Mais do que apoiar os alimentos tradicionais e básicos de cada país, os governos apoiavam os exportadores. Supunha-se que as “vantagens comparativas” dos produtos escolhidos para serem vendidos ao exterior enriqueceriam esse setor e que benefícios se espalhariam em seguida a toda a população. Porém, mais do que originar riqueza, a abertura expulsou milhões de camponeses mais pobres do mercado de seus próprios paises. As importações substituíram o que antes se produzia em nível nacional nestes 20 anos, as colheitas diminuíram gravemente.
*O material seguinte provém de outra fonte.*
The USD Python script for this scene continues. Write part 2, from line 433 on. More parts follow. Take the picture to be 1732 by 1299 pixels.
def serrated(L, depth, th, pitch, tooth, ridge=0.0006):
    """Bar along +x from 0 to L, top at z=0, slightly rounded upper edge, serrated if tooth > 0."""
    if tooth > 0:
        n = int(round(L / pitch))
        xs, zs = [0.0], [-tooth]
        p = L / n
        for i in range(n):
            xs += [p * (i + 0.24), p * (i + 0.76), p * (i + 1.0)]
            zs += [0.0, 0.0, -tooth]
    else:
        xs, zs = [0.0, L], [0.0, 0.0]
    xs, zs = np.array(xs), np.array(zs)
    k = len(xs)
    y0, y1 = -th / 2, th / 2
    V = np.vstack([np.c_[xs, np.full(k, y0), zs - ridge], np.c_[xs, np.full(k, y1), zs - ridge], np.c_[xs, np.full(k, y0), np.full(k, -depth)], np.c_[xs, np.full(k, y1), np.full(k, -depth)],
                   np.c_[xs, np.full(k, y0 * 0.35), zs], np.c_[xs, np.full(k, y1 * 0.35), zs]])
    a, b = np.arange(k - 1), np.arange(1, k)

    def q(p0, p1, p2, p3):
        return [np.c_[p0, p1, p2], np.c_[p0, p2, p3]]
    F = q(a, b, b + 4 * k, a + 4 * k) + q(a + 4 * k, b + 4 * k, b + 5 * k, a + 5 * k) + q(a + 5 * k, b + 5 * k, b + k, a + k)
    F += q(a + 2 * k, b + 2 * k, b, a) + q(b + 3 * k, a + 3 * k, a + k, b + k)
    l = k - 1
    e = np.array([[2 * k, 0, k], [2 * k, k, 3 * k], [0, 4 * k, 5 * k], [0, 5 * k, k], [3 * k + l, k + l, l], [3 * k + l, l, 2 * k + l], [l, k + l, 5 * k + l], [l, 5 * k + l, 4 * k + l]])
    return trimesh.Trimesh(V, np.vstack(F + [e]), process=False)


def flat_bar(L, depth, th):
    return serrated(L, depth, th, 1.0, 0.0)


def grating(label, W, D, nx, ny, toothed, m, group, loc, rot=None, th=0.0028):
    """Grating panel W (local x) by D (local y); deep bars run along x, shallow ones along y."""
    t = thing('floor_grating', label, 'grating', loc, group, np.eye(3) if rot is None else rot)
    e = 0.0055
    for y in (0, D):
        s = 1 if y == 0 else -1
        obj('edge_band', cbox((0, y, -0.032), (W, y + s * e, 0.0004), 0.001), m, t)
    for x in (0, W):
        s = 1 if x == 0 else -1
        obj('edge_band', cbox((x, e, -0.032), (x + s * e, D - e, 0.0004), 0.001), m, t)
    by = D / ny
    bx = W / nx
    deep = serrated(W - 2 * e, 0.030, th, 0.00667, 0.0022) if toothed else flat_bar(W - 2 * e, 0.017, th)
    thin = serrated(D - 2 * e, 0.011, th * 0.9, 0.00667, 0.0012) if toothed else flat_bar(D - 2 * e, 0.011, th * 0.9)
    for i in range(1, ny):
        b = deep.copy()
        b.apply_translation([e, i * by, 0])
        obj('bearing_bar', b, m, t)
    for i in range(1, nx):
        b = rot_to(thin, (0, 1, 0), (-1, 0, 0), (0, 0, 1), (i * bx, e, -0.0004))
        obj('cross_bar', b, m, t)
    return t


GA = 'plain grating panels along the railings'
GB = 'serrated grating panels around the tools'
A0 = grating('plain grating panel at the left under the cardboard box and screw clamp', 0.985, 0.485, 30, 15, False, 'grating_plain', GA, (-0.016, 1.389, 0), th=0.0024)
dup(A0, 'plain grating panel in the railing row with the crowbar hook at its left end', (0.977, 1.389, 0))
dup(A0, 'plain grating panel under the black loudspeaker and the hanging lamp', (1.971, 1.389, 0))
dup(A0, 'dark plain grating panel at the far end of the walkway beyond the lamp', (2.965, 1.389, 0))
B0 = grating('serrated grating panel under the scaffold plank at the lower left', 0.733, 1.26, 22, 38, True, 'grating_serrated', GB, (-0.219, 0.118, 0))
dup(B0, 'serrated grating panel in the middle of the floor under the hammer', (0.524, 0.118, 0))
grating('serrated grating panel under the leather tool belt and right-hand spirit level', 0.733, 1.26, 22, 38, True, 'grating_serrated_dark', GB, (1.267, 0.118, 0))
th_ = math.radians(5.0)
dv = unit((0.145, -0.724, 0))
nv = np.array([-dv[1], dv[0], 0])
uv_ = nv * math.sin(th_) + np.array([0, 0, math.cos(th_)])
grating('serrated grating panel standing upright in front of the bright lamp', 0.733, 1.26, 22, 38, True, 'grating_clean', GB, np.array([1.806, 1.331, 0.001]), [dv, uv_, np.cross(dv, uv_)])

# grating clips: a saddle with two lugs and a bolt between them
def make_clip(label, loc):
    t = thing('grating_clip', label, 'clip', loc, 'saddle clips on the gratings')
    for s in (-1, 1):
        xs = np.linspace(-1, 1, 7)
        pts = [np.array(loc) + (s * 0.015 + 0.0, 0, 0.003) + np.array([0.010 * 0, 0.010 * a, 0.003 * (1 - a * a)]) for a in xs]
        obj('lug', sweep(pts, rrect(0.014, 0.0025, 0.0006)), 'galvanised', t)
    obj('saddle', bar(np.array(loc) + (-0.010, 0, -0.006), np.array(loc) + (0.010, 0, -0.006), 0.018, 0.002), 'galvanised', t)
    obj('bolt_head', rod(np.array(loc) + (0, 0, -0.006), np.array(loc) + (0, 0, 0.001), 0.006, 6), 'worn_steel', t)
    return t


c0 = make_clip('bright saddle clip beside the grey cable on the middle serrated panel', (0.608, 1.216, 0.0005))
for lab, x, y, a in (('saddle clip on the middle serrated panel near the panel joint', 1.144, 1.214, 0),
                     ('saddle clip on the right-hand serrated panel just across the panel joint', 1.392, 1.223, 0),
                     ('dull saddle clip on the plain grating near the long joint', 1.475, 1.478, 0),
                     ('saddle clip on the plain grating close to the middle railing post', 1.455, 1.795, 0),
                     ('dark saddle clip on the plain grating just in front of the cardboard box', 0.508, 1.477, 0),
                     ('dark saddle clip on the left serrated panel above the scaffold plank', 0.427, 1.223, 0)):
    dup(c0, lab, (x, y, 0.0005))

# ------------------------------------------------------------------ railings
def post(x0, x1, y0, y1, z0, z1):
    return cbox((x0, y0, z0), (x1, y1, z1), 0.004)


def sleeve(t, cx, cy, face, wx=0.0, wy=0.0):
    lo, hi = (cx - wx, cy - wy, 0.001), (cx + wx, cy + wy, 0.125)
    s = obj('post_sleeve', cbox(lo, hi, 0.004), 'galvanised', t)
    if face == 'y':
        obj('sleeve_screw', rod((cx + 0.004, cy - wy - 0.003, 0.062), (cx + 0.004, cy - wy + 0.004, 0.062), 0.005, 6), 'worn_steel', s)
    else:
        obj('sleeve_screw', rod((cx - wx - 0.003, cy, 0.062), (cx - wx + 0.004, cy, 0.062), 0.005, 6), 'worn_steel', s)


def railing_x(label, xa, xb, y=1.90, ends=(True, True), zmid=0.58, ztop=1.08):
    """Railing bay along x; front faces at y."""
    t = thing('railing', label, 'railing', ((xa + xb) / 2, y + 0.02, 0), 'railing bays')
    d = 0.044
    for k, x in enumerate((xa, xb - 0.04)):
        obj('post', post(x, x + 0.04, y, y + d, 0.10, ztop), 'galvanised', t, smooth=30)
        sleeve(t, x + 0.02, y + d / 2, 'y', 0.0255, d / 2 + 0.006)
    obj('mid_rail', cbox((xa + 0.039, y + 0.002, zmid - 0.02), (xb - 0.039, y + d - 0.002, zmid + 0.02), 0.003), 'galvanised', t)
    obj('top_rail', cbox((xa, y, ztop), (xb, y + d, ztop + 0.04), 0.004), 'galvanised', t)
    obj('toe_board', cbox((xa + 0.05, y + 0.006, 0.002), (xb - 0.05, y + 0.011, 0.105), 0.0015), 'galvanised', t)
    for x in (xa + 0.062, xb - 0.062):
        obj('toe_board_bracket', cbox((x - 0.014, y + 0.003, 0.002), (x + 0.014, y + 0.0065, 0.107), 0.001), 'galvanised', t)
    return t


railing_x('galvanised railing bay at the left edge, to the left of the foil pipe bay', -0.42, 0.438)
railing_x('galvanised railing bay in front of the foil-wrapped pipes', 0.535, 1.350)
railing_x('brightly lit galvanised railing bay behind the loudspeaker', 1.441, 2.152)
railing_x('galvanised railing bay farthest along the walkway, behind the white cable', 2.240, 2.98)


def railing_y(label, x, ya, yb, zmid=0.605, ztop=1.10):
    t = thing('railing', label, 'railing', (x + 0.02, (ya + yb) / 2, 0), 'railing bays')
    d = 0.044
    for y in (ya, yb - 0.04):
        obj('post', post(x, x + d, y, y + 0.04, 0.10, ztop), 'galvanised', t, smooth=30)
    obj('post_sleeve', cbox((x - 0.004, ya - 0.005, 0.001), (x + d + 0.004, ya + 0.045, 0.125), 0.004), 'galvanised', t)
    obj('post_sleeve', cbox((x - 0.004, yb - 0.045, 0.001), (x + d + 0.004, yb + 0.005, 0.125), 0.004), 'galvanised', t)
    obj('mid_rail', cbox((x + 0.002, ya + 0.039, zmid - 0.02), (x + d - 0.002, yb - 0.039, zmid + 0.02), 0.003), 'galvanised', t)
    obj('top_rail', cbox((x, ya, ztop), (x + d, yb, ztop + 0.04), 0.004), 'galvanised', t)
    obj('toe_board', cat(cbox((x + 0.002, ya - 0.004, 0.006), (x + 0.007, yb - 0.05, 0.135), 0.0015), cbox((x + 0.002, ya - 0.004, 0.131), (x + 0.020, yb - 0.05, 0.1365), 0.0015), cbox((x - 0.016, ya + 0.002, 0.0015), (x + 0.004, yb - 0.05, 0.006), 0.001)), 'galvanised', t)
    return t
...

O ocorrido nas Filipinas é um exemplo cabal do resultado destas políticas. “Nas décadas de 60 e 70, éramos auto-suficientes”, disse à IPS Jowen Berber, do não-governamental Centro Saka. “Nesses tempos, o governo investia muito em arroz, tanto na irrigação e infra-estrutura quanto em apoio ao marketing com créditos e insumos para a produção. Mas, quando as autoridades suspenderam esses incentivos, a colheita diminuiu lentamente”, afirmou Berber.”O governo agora intervem, mas comprando menos de 1% da produção de arroz filipino. Compra mais arroz importado do que nacional”, acrescentou.
O governo de Camarões retirou seu apoio ao setor arrozeiro em 1994, ao implementar políticas recomendadas pelo Banco Mundial e pelo FMI. Nesse contexto, entregou ao mercado de fertilizantes o setor privado. O rendimento dos campos dos agricultores pobres se precipitou, pois o fertilizante se tornou um artigo de luxo, segundo os especialistas David Pingpoh e Jean Senahoun em um estudo para a Organização das Nações Unidas para a Alimentação e a Agricultura (FAO). A abertura comercial aumentou a vulnerabilidade dos paises às políticas dispostas por outras forças externas.
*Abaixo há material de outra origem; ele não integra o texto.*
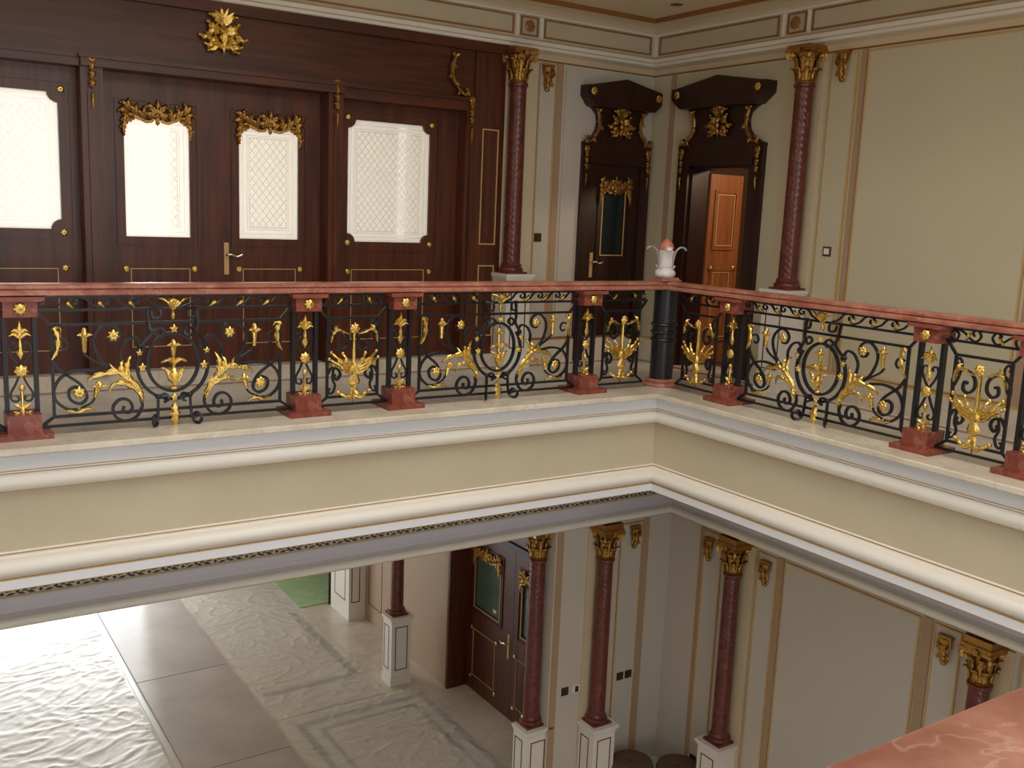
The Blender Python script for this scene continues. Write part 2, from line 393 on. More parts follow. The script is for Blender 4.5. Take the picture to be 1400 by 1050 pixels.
# ------------------------------------------------------------------ columns
def make_column():
    t = thing('marble_column', (0, 0, 0), '', 'column', None)
    mb = MB(); mb.box(-.155, .155, -.165, .1, 0, .11); mb.box(-.14, .14, -.15, .1, .11, .87)
    mb.build('pedestal', 'white', t)
    mb = MB()
    for i, (e, z0, z1) in enumerate(((.15, .87, .888), (.16, .888, .905), (.168, .905, .93))): mb.box(-e, e, -e-.01, .1, z0, z1)
    mb.build('pedestal_cap', 'white', t)
    mb = MB(); rect_frame(mb, -.09, .09, .2, .8, -.15, .012, .003); tag(mb.build('panel_line', 'darkline', t), 'dark rectangular line on the pedestal front')
    mb = MB(); rect_frame(mb, -.07, .07, .2, .8, -.14, .012, .003); o = mb.build('panel_line', 'darkline', t); o.rotation_euler = (0, 0, RB)
    mb = MB(); mb.box(-.115, .115, -.115, .115, .93, .95); mb.lathe([(.115, .95), (.12, .965), (.115, .985), (.1, .995), (.105, 1.01), (.1, 1.02), (.088, 1.035)], 28)
    mb.build('shaft_base', 'shaft', t)
    prof = [(.083, 1.03+.0)]+[(.083-.006*(i/60), 1.03+1.68*i/60) for i in range(0)]+[(.083-.006*(i/160), 1.03+1.68*i/160) for i in range(161)]
    mb = MB(); mb.lathe(prof, 48, mod=lambda a, z: 1+.05*abs(cos(4*(a+13*z))))
    mb.build('shaft', 'shaft', t, ang=60)
    mb = MB(); mb.lathe([(.08, 2.7), (.095, 2.712), (.095, 2.735), (.082, 2.745)], 28); mb.build('neck_ring', 'shaft', t)
    mb = MB(); mb.lathe([(.083, 2.745), (.088, 2.755), (.075, 2.765), (.074, 2.85), (.08, 2.92), (.1, 2.985), (.11, 3.0)], 20); mb.build('capital_bell', 'oldgold', t)
    mb = MB(); mb.prism([(-.135, -.135), (0, -.115), (.135, -.135), (.115, 0), (.135, .135), (0, .115), (-.135, .135), (-.115, 0)], [], 0, .028)
    mb2 = MB()
    mb2.v = [(x, z, 3.0+y) for x, y, z in mb.v]; mb2.f = mb.f; mb2.m = mb.m
    mb2.box(-.125, .125, -.125, .125, 3.028, 3.06)
    fix_normals(mb2.build('abacus', 'oldgold', t))
    for row, (r, z0, z1, k, ph) in enumerate(((.086, 2.765, 2.87, 8, 0), (.088, 2.83, 2.96, 8, pi/8))):
        mb = MB(); mb.leaf([(0, -r+.004, z0), (0, -r-.004, z0+.5*(z1-z0)), (0, -r-.018, z0+.85*(z1-z0)), (0, -r-.04, z1), (0, -r-.05, z1-.018)], .03, .01, 3, 4)
        o = mb.build('acanthus_leaf', 'oldgold', t); o.rotation_euler = (0, 0, ph)
        for i in range(1, k):
            c = o.copy(); COL.objects.link(c); c.parent = t; c.rotation_euler = (0, 0, ph+2*pi*i/k)
    mb = MB(); mb.bar([(0, -.09, 2.92), (0, -.13, 2.985), (0, -.16, 2.985), (0, -.165, 2.955), (0, -.145, 2.945), (0, -.14, 2.965)], .011)
    o = mb.build('volute', 'oldgold', t); o.rotation_euler = (0, 0, pi/4)
    for i in range(1, 4):
        c = o.copy(); COL.objects.link(c); c.parent = t; c.rotation_euler = (0, 0, pi/4+i*pi/2)
    mb = MB(); mb.petals((0, -.13, 3.015), .03, 6, rise=.01); mb.build('capital_flower', 'oldgold', t)
    return t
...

As importações de arroz da Índia multiplicaram por quase oito em apenas um ano, entre 2001 e 2002. Por isso, muitos agricultores abandonaram a atividade. A área cultivada com arroz diminuiu 31,2% entre 1999 e 2004. Segundo a FAO, a Costa do Marfim também foi inundada pelas exportações de alimentos. Em cumprimento aos seus compromissos com a Organização Mundial do Comércio, esse país reduziu as tarifas alfandegárias ao máximo de 15%. Como conseqüência, as importações de arroz aumentaram 6%, em média, ao ano, de 470 mil toneladas para 715 mil toneladas entre 1997 e 2004. A produção nacional caiu 40% no mesmo período.
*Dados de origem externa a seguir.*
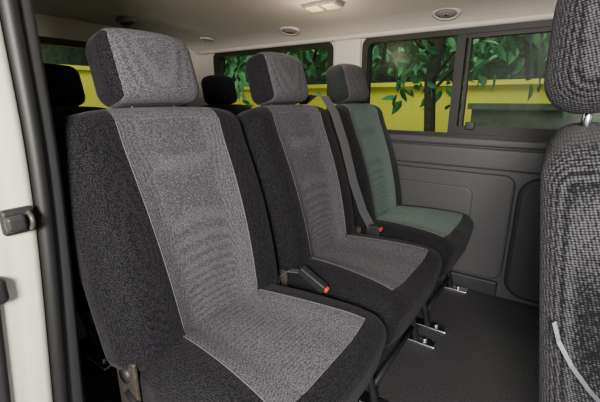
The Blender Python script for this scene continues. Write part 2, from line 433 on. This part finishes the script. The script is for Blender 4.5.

As importações de arroz do Nepal tiveram enormes picos de aumento: quase triplicaram em 1994 e aumentaram oito vezes em 2000. Em algumas zonas, o preço ao consumidor caiu quase 20%. Grandes quantidades de estabelecimentos da fronteira com a Índia fecharam. O atual ciclo de encarecimento é atribuído à queda das existências. A produção agrícola se canaliza para a produção de biocombustiveis. A seca australiana fez a sua parte, e também o jogo dos especuladores que compram a futuro. Houve distúrbios e protestos em pelo menos 37 países. Mas, desde o Norte volta a se repetir a cantilena do livre comércio como panacéia.
Assim o fizeram no final de abril, em uma reunião na cidade suíça de Berna onde foi examinada a emergência alimentar, o secretário-geral da ONU, Ban Ki-moon; o presidente do Banco Mundial, Robert Zoellick, e o diretor-geral da OMC, Pascal Lamy. Dificilmente os agricultores serão convencidos de que mais do mesmo que destruiu seu meio de subsistência durante duas décadas os ajuda. “Proteger a alimentação se converteu em delito pelas leis do livre comércio. O protecionismo, em má palavra, disse Henri Saragih, coordenador internacional da rede mundial Via Camponesa. “Os países se tornaram adeptos da importação de alimentos baratos. Agora que o preço aumenta, a fome mostra seu rosto feio”.